Pulitzer Prize Poet visits IU

Mark Strand

The room was filled with anticipation as students awaited Mark Strand, Pulitzer Prize winner, former Poet Laureate and the invited speaker for the College Arts and Humanities Institute.

The institute’s Director Andrea Ciccarelli interviewed Mark Strand on stage before he read from his prose and poems Thursday.

Strand joked about his writing process.

“I’d like to say going into the living room stark naked, jump and down. Open the window, make coffee, put all my clothes on, jump in the shower with all my clothes on, jump up and down, then I write,” Strand said to the audience. “But that’s not the case.”

Received with laughter, Strand discussed his preference of prose over poetry.
“I like writing prose more, maybe because I don’t have to revise it,” Strand said.
His poetry and prose has been well-received through the years.

“He is one of the best poets alive, not just of the English language,” said Ciccarelli.
Strand’s work, including drafts of poems, unpublished work, published work, translations and correspondence between other poets such as Octavio Paz, can be found in the Lilly Library.

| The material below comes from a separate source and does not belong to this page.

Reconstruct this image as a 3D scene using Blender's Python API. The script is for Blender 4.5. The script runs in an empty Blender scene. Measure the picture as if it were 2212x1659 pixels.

“We have a very good research collection,” Rebecca Cape, head of Reference and Public Services at the Lilly Library said. “It’s good to see the process and creation of writing.”

After the reading, the IDS spoke to Strand about his favorite poet, the theme of solitude and his correspondence with Paz.

IDS The theme for this series is solitude. How do your poems connect with this theme?

STRAND I think solitude is the experience of everyone. It’s not really a theme, it’s the human condition. People are alone, they may be married, they may be surrounded by other people, but to the degree in which they live inside of themselves they experience solitude.

IDS I saw the Lilly Library has letters of correspondence between you and Octavio Paz. What where you corresponding about?

STRAND Octavio and I spent a summer in Cuernavaca, Mexico, and I also edited the American edition of Poesia en Movimiento. I met him over that and we became friends, and I admired him beyond almost any other human being. He’s not only a great poet, he’s the greatest prose stylist. He’s also the greatest gentlemen I’ve ever encountered. He’s so nice and courtly and has no arrogance. He treated me like an equal.

IDS Along those lines, why does the library have those letters and your works?

STRAND Because it’s a great library. The Lilly Library is one of those great libraries. And if you want your work to be preserved, this is the place.

IDS Who’s your favorite poet?
STRAND There are too many to go into. I have many favorite poets. It would be misleading to just name one.

IDS Is there one in particular that inspired you to be a poet?

STRAND I had an early infatuation with Wallace Stevens. And not so early, a continuous infatuation with Stevens. And one prose writer, Franz Kafka. So I really feel sometimes I was the child of Stevens and Kafka.

IDS What do you want your poems to do?
STRAND I want somebody when they finish reading a poem to say, “Ah that’s all.”